Dear Editor,
My first letter to Stabroek News was some time in late 1989, when as a 16-year old Sixth Former, I chose to highlight the lack of funding and deplorable condition of my old school. Following the letter’s publication, the school’s headmaster was asked to corroborate my claims, which he did. At the same time a senior functionary had sought to lay the blame on the school’s administration. In the aftermath, the headmaster was quietly sent packing, for “talking back”!
However, as Bob Marley sang, “When one door is closed, many more are opened.” The former headmaster was to later accomplish much as an administrator of youth cricket, and as the principal of one the country’s most successful private schools.
I reflected on the foregoing as I contemplated my response to Mr Anthony Vieira’s scathing letter in the Stabroek News of January 20, in which, among other things, he surmised that Khemraj Tulsie does not exist as a real person, but as a ghost writer of articles on the local sugar industry.
You see, sadly I do not know that the Guyana of 1989 and the one which we have today, are any different. In addition, both my wife and I work for GuySuCo, a state-owned company of which Mr Vieira has finally become a director. Hence, my apprehensions about penning this response.
A short while back I had written that the sugar industry is in dire straits, and that its uncertain future seems to matter only to those who have vested interests. This statement was in response to the calls of many in the public for GuySuCo to be closed. I, like many others, thereafter sought to make suggestions about how the industry can possibly be restructured and given an extension on its life.
Those suggestions were informed by my own experiences as an agricultural technician, and as a member of the supervisory and managerial staff, not only in GuySuCo but also in the wider agriculture sector. Having said this, I must admit that my understanding of the sugar industry has been limited to my experiences as an employee of GuySuCo, and supported by the technical and academic training I have been exposed to over a fair period of time. In this regard, I must also admit that I lack the voluminous insight Mr Vieira has had as this country’s largest private cane farmer and land baron, and certainly his years as a very successful sugar producer would exceed my age by far!
My wife and I have together contributed in excess of 40 years of service to the sugar industry, and almost 50 years to the agriculture sector in general, having joined GuySuCo while still in our teens. Like many young families that grew up in sugar, we can credit the industry for giving us just about everything we have, including the opportunity of putting two children into university. For instance, we both have to be eternally grateful to sugar for affording us post-secondary education. Hence, my personal adamancy that the sugar industry means more to this country than just its existence as an economic enterprise.
My family’s own relationship with sugar, as outlined above, is synonymous with the kind of attachment thousands of other families have with GuySuCo across this country. Sugar is just too big to be allowed to fail – too many households in this country will fail with it if we continue to listen to the chants of “Close it down”.
And this brings me to the point of why I consider a phased restructuring of the industry is better than some of the choices others are proffering, such as closure, full privatization or maintaining the happy-go-lucky status quo.
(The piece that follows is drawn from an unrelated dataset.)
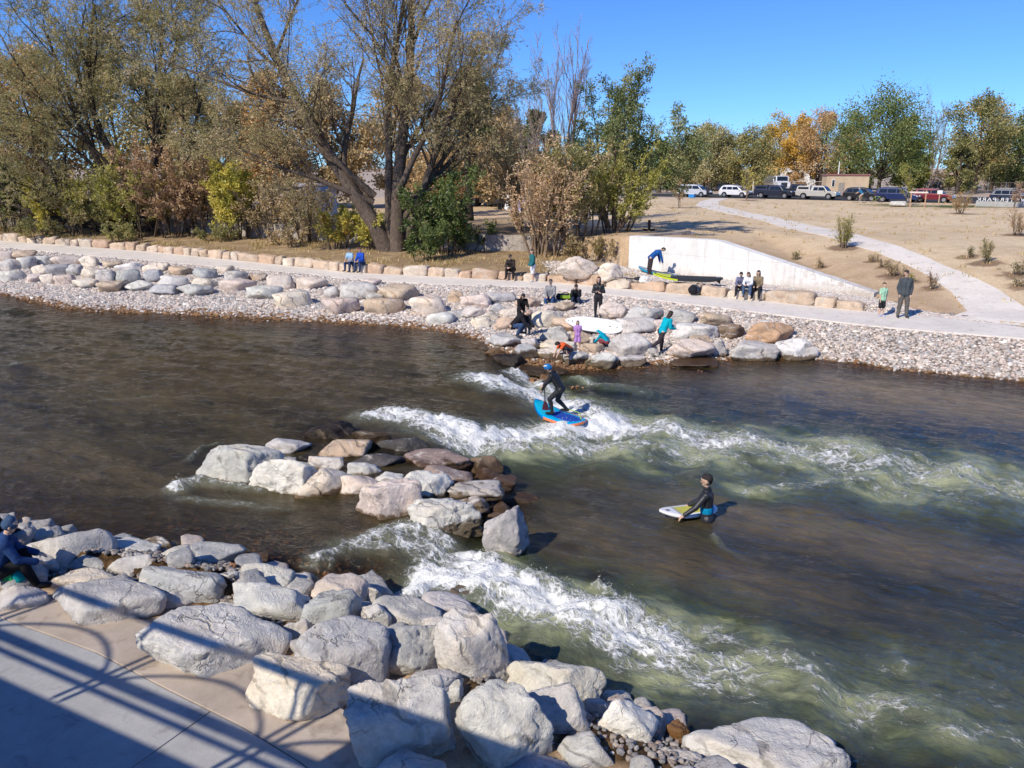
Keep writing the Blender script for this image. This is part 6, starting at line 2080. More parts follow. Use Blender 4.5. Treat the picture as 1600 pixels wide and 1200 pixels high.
    v, f = capsule_np(hc - hd * .031 * h + fw * .047 * h - rt * .012 * h, hc - hd * .031 * h + fw * .047 * h + rt * .012 * h, .0035 * h, .0035 * h, 8, 3)
    mo = link("mouth", mesh_np("mouth", v, f), [MAT["skin"]], T, (.30, .12, .10)); mo.location = (0, 0, -low)
    x = .012
    if wetsuit:
        put("wetsuit", torso(.007) + arm(0, .006) + arm(1, .006) + legc(0, .006) + legc(1, .006) + [(neck - td * .02 * h, neck + hd * .012 * h, .040 * h, .038 * h)], "neoprene", wetsuit)
        for i in (0, 1):
            put("boot", [(an[i] + V3(0, -.018 * h, -.012 * h), toe[i], .027 * h, .021 * h), (an[i], an[i] + V3(0, 0, -.01 * h), .027 * h, .026 * h)], "rubber", shoes)
    else:
        put("trousers" if leg == 'long' else "shorts", [c for c in torso(.010)[:4] if True][:4] + torso(.010)[4:6] * 0 + legc(0, .011, 1 if leg == 'long' else .5) + legc(1, .011, 1 if leg == 'long' else .5), "cloth", legs)
        up = 1.0 if sleeve == 'long' else .4
        ts = [c for j, c in enumerate(torso(.016)) if j not in (0, 4)]
        put("jacket" if sleeve == 'long' else "shirt", ts + arm(0, .013, up) + arm(1, .013, up), "cloth", top)
        for i in (0, 1):
            put("shoe", [(an[i] + V3(0, -.018 * h, -.014 * h), toe[i], .027 * h, .021 * h)], "rubber", shoes)
    if hair is not None and not (helmet or beanie):
        hcps = [(hc + hd * .028 * h - fw * .020 * h, hc + hd * .036 * h + fw * .004 * h, .0545 * h, .047 * h), (hc + hd * .006 * h - fw * .026 * h, hc - hd * .006 * h - fw * .028 * h, .046 * h, .036 * h)]
        if long_hair:
            for s in (-1, 0, 1):
                hcps.append((hc + rt * s * .03 * h - fw * .022 * h, neck - fw * .032 * h + rt * s * .034 * h - hd * .05 * h, .030 * h, .022 * h))
                hcps.append((hc + rt * (s or 1) * .045 * h, hc + rt * (s or 1) * .044 * h - hd * .05 * h, .016 * h, .014 * h))
        put("hair", hcps, "hair", hair)
    if cap:
        put("cap", [(hc + hd * .036 * h - fw * .012 * h, hc + hd * .038 * h + fw * .006 * h, .048 * h, .044 * h), (hc + hd * .036 * h + fw * .04 * h - rt * .02 * h, hc + hd * .030 * h + fw * .078 * h - rt * .012 * h, .010 * h, .008 * h), (hc + hd * .036 * h + fw * .04 * h + rt * .02 * h, hc + hd * .030 * h + fw * .078 * h + rt * .012 * h, .010 * h, .008 * h)], "cloth", cap)
    if beanie:
        put("beanie", [(hc + hd * .024 * h - fw * .012 * h, hc + hd * .048 * h - fw * .010 * h, .056 * h, .045 * h), (hc + hd * .010 * h - fw * .016 * h, hc + hd * .014 * h + fw * .004 * h, .055 * h, .053 * h)], "cloth", beanie)
    if helmet:
        hl = put("helmet", [(hc + hd * .026 * h - fw * .014 * h, hc + hd * .034 * h + fw * .008 * h, .060 * h, .056 * h), (hc + hd * .005 * h - fw * .026 * h, hc + hd * .0 * h - fw * .024 * h, .050 * h, .044 * h), (hc + hd * .030 * h + fw * .05 * h - rt * .02 * h, hc + hd * .030 * h + fw * .05 * h + rt * .02 * h, .014 * h, .014 * h)], "gloss", helmet)
        for s in (-1, 1):
            v, f = capsule_np(hc + rt * s * .05 * h + hd * .01 * h, hc - hd * .048 * h + fw * .016 * h + rt * s * .012 * h, .005 * h, .005 * h, 8, 3)
            link("strap", mesh_np("strap", v, f), [MAT["cloth"]], hl, (.03, .03, .03))
        v, f = capsule_np(hc + hd * .075 * h - rt * .03 * h + fw * .02 * h, hc + hd * .072 * h - rt * .045 * h - fw * .03 * h, .013 * h, .011 * h, 8, 3)
        link("stripe", mesh_np("stripe", v, f), [MAT["gloss"]], hl, (.75, .8, .85))
    if hood:
        put("hood", [(hc + hd * .022 * h - fw * .022 * h, hc + hd * .030 * h - fw * .004 * h, .055 * h, .052 * h), (hc - hd * .02 * h - fw * .026 * h, neck - fw * .02 * h, .048 * h, .05 * h)], "cloth", hood)
    if band:
        put("waist_belt", [(waist + X * s * .03 * h + td * dz * h, waist + X * s * .031 * h + td * (dz + .012) * h, .071 * h, .071 * h) for s in (-1, 1) for dz in (-.02, .0)], "cloth", band)
    T["_low"] = low
    pts = dict(wr=wr, el=el, an=an, toe=toe, hc=hc, pel=pel, chest=chest, waist=waist, low=low)
    del T["_low"]
    return T, pts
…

I would be among the first to admit that many opportunities for restructuring in the past were either missed or deliberately overlooked in favour of the very sentiments about the welfare of the industry’s workers, as I have laid out before.
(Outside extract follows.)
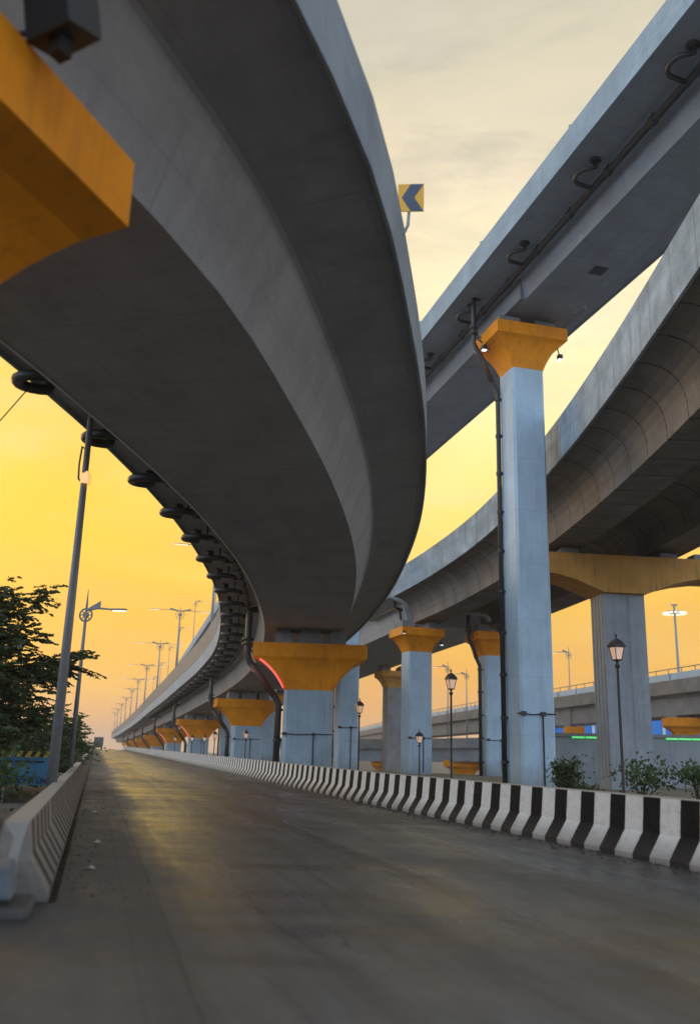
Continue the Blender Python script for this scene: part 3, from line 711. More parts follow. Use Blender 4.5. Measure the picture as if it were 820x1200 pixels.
# fluted column: grooves on the left and front faces
def flut(x0, y0, x1, y1, n, dep):
    out = []
    dx, dy = (x1 - x0) / n, (y1 - y0) / n; L_ = math.hypot(dx, dy); nx_, ny_ = -dy / L_, dx / L_
    for i in range(n):
        a, b = x0 + dx * i, y0 + dy * i
        out += [(a + dx * .38, b + dy * .38), (a + dx * .42 + nx_ * dep, b + dy * .42 + ny_ * dep), (a + dx * .58 + nx_ * dep, b + dy * .58 + ny_ * dep), (a + dx * .62, b + dy * .62)]
    return out
pr = [(-w2, -d2)] + flut(-w2, -d2, w2, -d2, 1, .05) + [(w2, -d2)] + [(w2, d2)] + flut(w2, d2, -w2, d2, 1, .05) + [(-w2, d2)] + flut(-w2, d2, -w2, -d2, 4, .05)
mb.loft([[Vector((a, b, z_)) for a, b in pr] for z_ in (0, H - 1.463)]); mb.build('column', M['grey'], pp)
for u in (-3.4, -2.0, 2.0, 3.4):
    mb = MB(); mb.box((u, 0, H + .12), (.7, 1.0, .24)); mb.box((u, 0, H + .285), (.45, .6, .09)); mb.build('bearing', M['bearing'], pp)

MB = MBase
# ------------------------------------------------------------------ background flyovers
B1 = Path([(50, 10, 10.7), (46.5, 35, 10.6), (40.5, 60, 10.3), (33.33, 85, 10.0), (26.47, 115, 9.65), (17.3, 160, 9.2), (5.3, 260, 8.6), (-10, 400, 8)], 5.0)
b1 = thing('background_flyover', 'distant upper flyover with pale parapet and open handrail, behind the right-hand piers', 'flyover')
sweep(MB(), B1, [(.9, -3.9), (4.6, -3.9), (4.9, -1.95), (6.0, -1.8), (6.0, -.6), (0.02, -.6), (0.02, -1.8), (.55, -1.95)]).build('girder', M['grey'], b1)
sweep(MB(), B1, [(-.02, -1.9), (.3, -1.9), (.3, -.55), (-.02, -.55)]).build('fascia', M['old'], b1)
sweep(MB(), B1, [(.0, -.545), (.2, -.545), (.22, .12), (.08, .12)]).build('parapet', M['blue'], b1)
mb = MB(); sweeptube(B1, .14, .55, 0, B1.d[-1], .05, 5, 5, mb); dd = 1
while dd < B1.d[-1] - 3:
    mb.tube([B1.off(dd, .14, .122), B1.off(dd, .14, .55)], .045, 4); dd += 2.2
mb.build('handrail', M['old'], b1)
mb = MB(); dd = 2
while dd < 260:
    p = B1.off(dd, -.06, -.3); t = B1.at(dd)[1]
    mb.tube([B1.off(dd, -.02, .14), B1.off(dd, -.05, -.6)], .05, 4); dd += 5
mb.build('downpipes', M['steel'], b1)
B2 = Path([(80, 85, 4.5), (45, 100, 4.3), (19.3, 115, 4.0), (2.55, 125, 3.55), (-9, 129.6, 3.5)], 5.0)
b2 = thing('background_flyover', 'distant lower flyover nearly level with the road, under the upper background one', 'flyover')
sweep(MB(), B2, [(.6, -2.9), (7.5, -2.9), (8, -1.1), (0.3, -1.1)]).build('girder', M['grey'], b2)
sweep(MB(), B2, [(-.05, -1.25), (.25, -1.25), (.25, 0), (-.05, 0)]).build('parapet', M['old'], b2)
bg = 'orange-capped piers of the background flyovers'
for lab, px_, py_, zt_, w_ in (('low orange-capped pier under the lower background flyover, left of the central blue pier', 5.6, 126.5, .95, 3.2), ('low orange-capped pier under the lower background flyover, behind the tallest lantern at centre', 15.6, 120.4, 1.15, 5.0),
                              ('orange-capped pier under the background flyover at far right, just above the wall top', 33.3, 90, 5.75, 3.9), ('background pier lit lavender below its small orange cap, beside the fluted pier', 27.9, 112, 5.4, 2.4)):
    o_ = pier(lab, px_, py_, R(-12), zt_, (w_, 3.0), (w_ * .45, 1.6), 1.2, .8, bg, .3, bu=(-w_ * .3, w_ * .3), near=False, cable=False, zb=min(-5.5, gz(px_, py_)))

# ------------------------------------------------------------------ retaining wall with green lights, blue shed
wl = thing('retaining_wall', 'grey concrete retaining wall topped with a row of green lights, behind the shrubs', 'wall')
WP = Path([(10.4, 56.2, .0), (12.7, 55.4, .0), (21.3, 55, .06), (31, 54.5, .1), (48, 54, .1)], 3.0)
sweep(MB(), WP, [(0, -.5), (.3, -.5), (.3, 2.88), (0, 2.88)]).build('wall_panel', M['grey'], wl)
sweep(MB(), WP, [(-.10, 2.882), (.44, 2.882), (.44, 3.06), (-.10, 3.06)]).build('coping', M['old'], wl)
dd = 3.7; 
while dd < 17:
    if not (7.3 < dd < 8.6):
        mb = MB(); p = WP.off(dd, .35, 2.82); mb.box(p + Vector((0, -.04, 0)), (.72, .06, .10), WP.heading(dd) + PI / 2); mb.build('green_light', M['green'], wl)
    dd += .78
bs = thing('blue_shed', 'bright blue panel-clad building glimpsed between the wall and the background flyover', 'building')
Mb = plain('blue_panel', (0.03, 0.20, 0.60), .5, 0, .1)
mb = MB(); mb.box((50, 141, 2.5), (50, 8, 13)); mb.build('cladding', Mb, bs)
mb = MB()
for k in range(14): mb.box((26.5 + k * 3.5, 136.9, 2.5), (.42, .1, 13))
mb.build('panel_joints', plain('white_trim', (.6, .65, .7), .5), bs)
mb = MB(); mb.box((50, 141, 9.2), (51, 9, .4)); mb.build('roof', M['grey'], bs)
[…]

GuySuCo is a state-owned company. That has exposed it often in the past to two different sets of forces – (1) technical and strategic management from within, and (2) political direction from without. I do not have to spell out which one triumphs more often. For me, one of the saddest sights I recall was when sometime around 1995 the entire fleet of cane-harvesting machines were washed and parked north of the LBI administrative office, in preparation for shipping overseas. Twenty years’ worth of efforts at early mechanization, which would have paid great dividends today, were swept up and sold off, at the behest of – guess who? What about the sugar levy? Summing it up and adjusting for inflation may make it bigger than GuySuCo’s debt today.
And so to Mr Vieira also, I say yes, I understand the sugar industry and know what has gone before. And we can continue to blame whoever we want to, for the current state of the industry, but decisive and purposive action belongs to him and the others who are in charge now. Making that difference in the lives of the thousands of poor families who depend upon sugar, now rests on his and their shoulders. We listened attentively while he was on the outside; now he is in the driver’s seat.
With regard to my conceptual ideas of the role of small-scale commercial farmers in sugar, I have seen what has worked and what has not. As he admitted, some are making profits; the others at the other end would have done similarly if Skeldon had lived up to expectations. All I suggested was to empower those who can do better, to continue to grow. My developmental work with more than a thousand farming families over an 8-year period, says that the small farmer can rise to the challenge if supported.
On the issue of closure, I would humbly ask that Mr Vieira explain what has become of the lives of his hundreds of former workers, and to what productive use he has put the lands of the former Houston Estate since its closure. The challenges, if there were any, will inform us about what to expect if we happen to go down that path.